Il libro di Giulia Maria Crespi “Il mio filo rosso. Il ‘Corriere’ e altre storie della mia vita”, edito da Einaudi, si colloca a pieno titolo in un recente e fortunato filone di pubblicazioni a carattere biografico-memorialistico. Tali volumi sono importanti perché la narrativa rievocativa e di testimonianza può essere di grande stimolo per il lavoro degli storici, ad esempio per quelli che si occupano della storia italiana del secondo Novecento. Non solo: la trama di continuità che lega i decenni compresi nell’intervallo cronologico 1960-1980 ci permette di soffermarci sulla nostra contemporaneità più stretta, dove persistono molte delle questioni emerse in quegli anni.

Giulia Maria Crespi, figura di imprenditrice eclettica, curiosa e dalla forte personalità, proveniente da una delle famiglie più importanti della borghesia italiana, coraggiosamente attenta alle questioni culturali internazionali come ad esempio la tutela ambientale, decidendo di scrivere questo libro ha quindi portato diversi elementi interessanti per chiunque voglia riflettere sulla storia del giornalismo e del suo rapporto con l’imprenditoria e la politica.

Il libro affronta infatti un nodo centrale, ovvero il legame fra politica ed informazione nell’Italia contemporanea, tema fondamentale che arriva sino ai nostri giorni caratterizzati dall’ampliarsi esponenziale dei nuovi media, fenomeno determinato dall’espandersi globale della rete e dal moltiplicarsi dei canali informativi ben oltre la carta stampata.

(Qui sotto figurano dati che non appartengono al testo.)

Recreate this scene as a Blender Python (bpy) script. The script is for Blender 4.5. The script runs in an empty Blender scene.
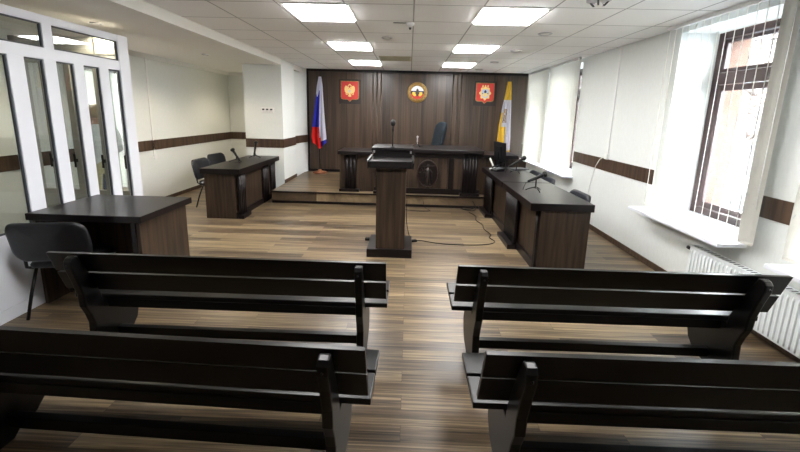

Dal libro emerge come la Crespi sia stata un’imprenditrice in grado di cogliere la crisi di un’Italia che alla fine degli anni Sessanta stava esaurendo la spinta propulsiva del miracolo economico. In quei frangenti si respirava un’ansia di cambiamento, si pensi al varo del centro-sinistra con i socialisti al governo, ma che presto ebbe dei caratteri irrisolti come si evidenziò tra il 1968 e il 1977.

Al “Corriere della Sera” di proprietà della Crespi in quegli anni si sarebbero succeduti alla direzione del giornale personalità assai diverse come Giovanni Spadolini e Piero Ottone. E proprio quest’ultimo sarebbe stato visto dall’imprenditrice milanese come la guida ideale per un giornale attento alle nuove soggettività emerse dopo il 1968. Il quotidiano di via Solferino si aprì decisamente a queste nuove istanze, basti pensare solo alla chiamata di un intellettuale scomodo come Pier Paolo Pasolini in veste di collaboratore ed editorialista, scelta dirompente che aiuta a comprendere la rottura rappresentata dalla direzione Ottone.

Un giornale che interpretava la crisi dell’Italia ovvero di un paese che non era più centrale nelle logiche della Guerra Fredda e che doveva subire un ridimensionamento in concomitanza con l’avvio di processi di globalizzazione economica sempre più forti (proprio durante la direzione Ottone l’Italia chiederà un primo importante prestito al Fondo Monetario Internazionale).

Il “Corriere” della Crespi e di Ottone tentò quindi di creare un giornale diverso e moderno, ma si scontrò col rapporto fra politica, informazione e mondo imprenditoriale, spesso appoggiati da poteri oscuri, uscendone sconfitto. Si pensi in tal senso al ruolo della Montedison di Cefis, o l’ascesa di Rizzoli supportato dalla P2, tutti elementi che contribuiranno all’allontanamento della Crespi. Il merito del volume è allora quello di aver riaperto una tematica storiograficamente molto forte e su cui gli storici dovranno interrogarsi.

Questo anche in ragione del fatto che si avverte la necessità di una discussione che non rimanga chiusa solo nel mondo accademico, ma si svolga in spazi di un dibattito dove la storia italiana sia analizzata non soltanto dagli storici, ma anche da tutti coloro che hanno a cuore la bellezza e la cultura del nostro paese. Un auspicio che la lettura del libro di Giulia Maria Crespi certamente aiuterà a concretizzarsi.